Full Wave Bridge Rectifier Waveform

I built a full wave bridge rectifier. I attached it to a doorbell transformer and an oscilloscope to see what the resulting waveform looks like.

I built the bridge on a breadboard, from 1N4001 diodes I bought from a vendor on Amazon. I know you’re not supposed to specify 1N4001 diodes for new circuits, but beyond the 50V rating, I doubt anything else special about 1N4001 diodes is in play.

full bridge rectifier on a breadboard

The gray wires are AC input. The top wire is positive DC, and the bottom wire is negative DC.

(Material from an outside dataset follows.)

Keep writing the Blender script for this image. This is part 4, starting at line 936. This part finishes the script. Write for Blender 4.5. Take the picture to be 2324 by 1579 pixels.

full bridge rectifier output waveform

I connected the probe to the positive DC wire, and the probe’s ground clip to the negative DC wire.

I measured 29.8V peak with the oscilloscope.

doorbell transformer alternating current waveform

For reference, that’s the AC output of the doorbell transformer. The bridge’s output waveform looks exactly like the positive part of the AC waveform, and the negative part reflected across the X-axis. As it should.

I measured 60.8V peak-to-trough, or 30.4V positive peak. That’s 0.6V more than the DC peak voltage. I see that a “typical diode forward voltage drop” is 0.6V - 0.7V, so I’ll say the lower DC output peak is due to that.

I have a Commercial Electric digital multimeter. It read 22.15VAC doorbell transformer output. It gave 9.46VAC and 19.47VDC at the full bridge rectifier’s DC output, I’m not sure this means anything other than that multimeter doesn’t deal with DC with a huge ripple.